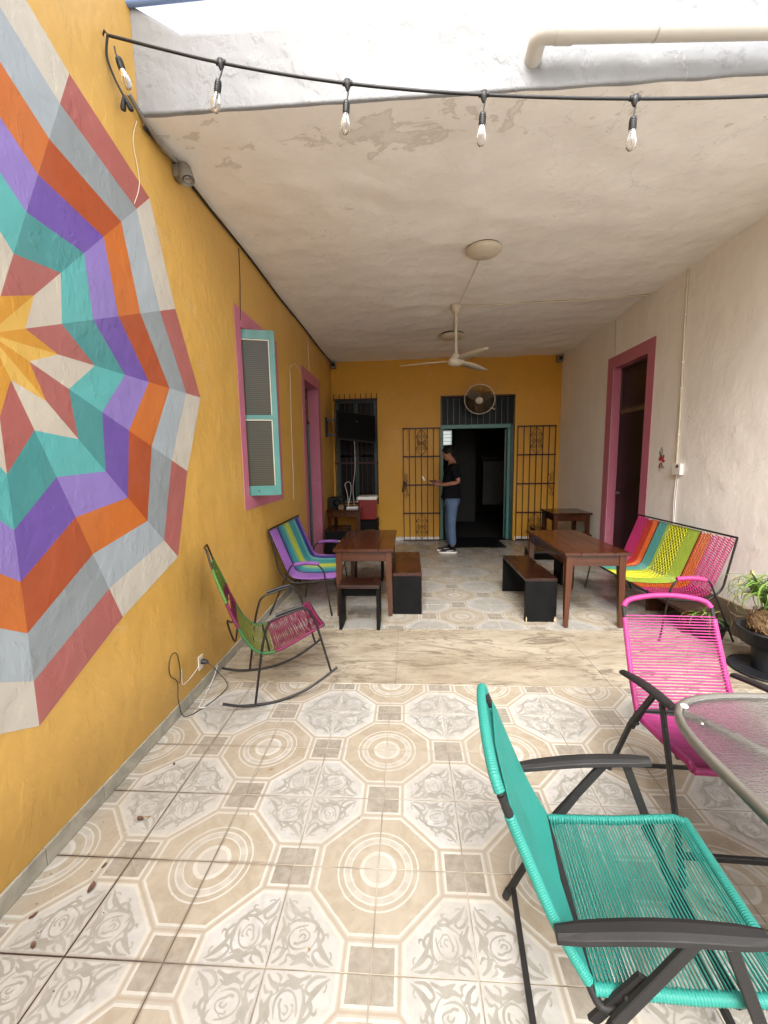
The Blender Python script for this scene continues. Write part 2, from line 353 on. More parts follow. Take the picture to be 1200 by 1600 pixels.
mb = MB(); wall_holes(mb, 'y', YB, YB+.22, XL-.28, XR+.3, -.05, ZC+.3, [(-1.335, -.56, .74, 2.62), (.60, 1.935, -.02, 2.635)])
wb_ = tag(mb.obj('ochre_back_wall', M_yelb), 'ochre back wall of the porch with the barred window and the open doorway', 'wall')
mb = MB(); wall_holes(mb, 'x', XR, XR+.28, 1.9, YB-.002, -.05, 3.6, [RD])
wr_ = tag(mb.obj('whitewashed_wall', M_wht), 'uneven whitewashed wall on the right side with the pink framed door', 'wall')
tag(MB().box(XL-.28, 9.0, -7.2, -7.0, -.05, 2.6).obj('courtyard_wall', M_wht), 'plain whitewashed wall closing the courtyard behind the viewer', 'wall')
tag(MB().box(9.001, 9.2, -7.2, 8, -.05, 2.6).obj('courtyard_wall', M_wht), 'plain whitewashed wall closing the courtyard far to the right', 'wall')
struct(MB().box(XR+.002, 9.0, -7.0, 7.6, -.045, -.004).obj('courtyard_paving', simple('bounce_concrete', (.60, .58, .54), .85, 0, .12)))  # unseen paving, made extra pale to bounce daylight into the porch

# ceiling slab of the porch, front fascia
mb = MB(); nx, ny = 90, 140; vs = []
from mathutils import noise as mn
for j in range(ny+1):
    for i in range(nx+1):
        x = XL-.01+(XR-XL+.02)*i/nx; y = YF+.003+(YB-YF)*j/ny
        e = min(1, (y-YF)/.25); vs.append((x, y, ZC+e*(.028*mn.noise(Vector((x*1.1, y*1.6, 3)))+.010*mn.noise(Vector((x*3, y*5, 9)))+.003*mn.noise(Vector((x*7, y*12, 4))))))
mb.add(vs, [(j*(nx+1)+i, (j+1)*(nx+1)+i, (j+1)*(nx+1)+i+1, j*(nx+1)+i+1) for j in range(ny) for i in range(nx)], 0, True)
struct(mb.obj('porch_ceiling', M_ceil))
mb = MB(); nx, nz = 160, 22; vs = []
def ftop(x): return 3.655+.006*mn.noise(Vector((x*3, 1, 1)))+.004*mn.noise(Vector((x*17, 5, 1)))+(.15*max(0, 1-(x-XL)/.26) if x < XL+.26 else 0)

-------

*REQUIREMENT*.
Copy out each line exactly, without the pictures.

*RESULT*.
The Blender Python script for this scene continues. Write part 2, from line 353 on. More parts follow. Take the picture to be 1200 by 1600 pixels.
mb = MB(); wall_holes(mb, 'y', YB, YB+.22, XL-.28, XR+.3, -.05, ZC+.3, [(-1.335, -.56, .74, 2.62), (.60, 1.935, -.02, 2.635)])
wb_ = tag(mb.obj('ochre_back_wall', M_yelb), 'ochre back wall of the porch with the barred window and the open doorway', 'wall')
mb = MB(); wall_holes(mb, 'x', XR, XR+.28, 1.9, YB-.002, -.05, 3.6, [RD])
wr_ = tag(mb.obj('whitewashed_wall', M_wht), 'uneven whitewashed wall on the right side with the pink framed door', 'wall')
tag(MB().box(XL-.28, 9.0, -7.2, -7.0, -.05, 2.6).obj('courtyard_wall', M_wht), 'plain whitewashed wall closing the courtyard behind the viewer', 'wall')
tag(MB().box(9.001, 9.2, -7.2, 8, -.05, 2.6).obj('courtyard_wall', M_wht), 'plain whitewashed wall closing the courtyard far to the right', 'wall')
struct(MB().box(XR+.002, 9.0, -7.0, 7.6, -.045, -.004).obj('courtyard_paving', simple('bounce_concrete', (.60, .58, .54), .85, 0, .12)))  # unseen paving, made extra pale to bounce daylight into the porch

# ceiling slab of the porch, front fascia
mb = MB(); nx, ny = 90, 140; vs = []
from mathutils import noise as mn
for j in range(ny+1):
    for i in range(nx+1):
        x = XL-.01+(XR-XL+.02)*i/nx; y = YF+.003+(YB-YF)*j/ny
        e = min(1, (y-YF)/.25); vs.append((x, y, ZC+e*(.028*mn.noise(Vector((x*1.1, y*1.6, 3)))+.010*mn.noise(Vector((x*3, y*5, 9)))+.003*mn.noise(Vector((x*7, y*12, 4))))))
mb.add(vs, [(j*(nx+1)+i, (j+1)*(nx+1)+i, (j+1)*(nx+1)+i+1, j*(nx+1)+i+1) for j in range(ny) for i in range(nx)], 0, True)
struct(mb.obj('porch_ceiling', M_ceil))
mb = MB(); nx, nz = 160, 22; vs = []
def ftop(x): return 3.655+.006*mn.noise(Vector((x*3, 1, 1)))+.004*mn.noise(Vector((x*17, 5, 1)))+(.15*max(0, 1-(x-XL)/.26) if x < XL+.26 else 0)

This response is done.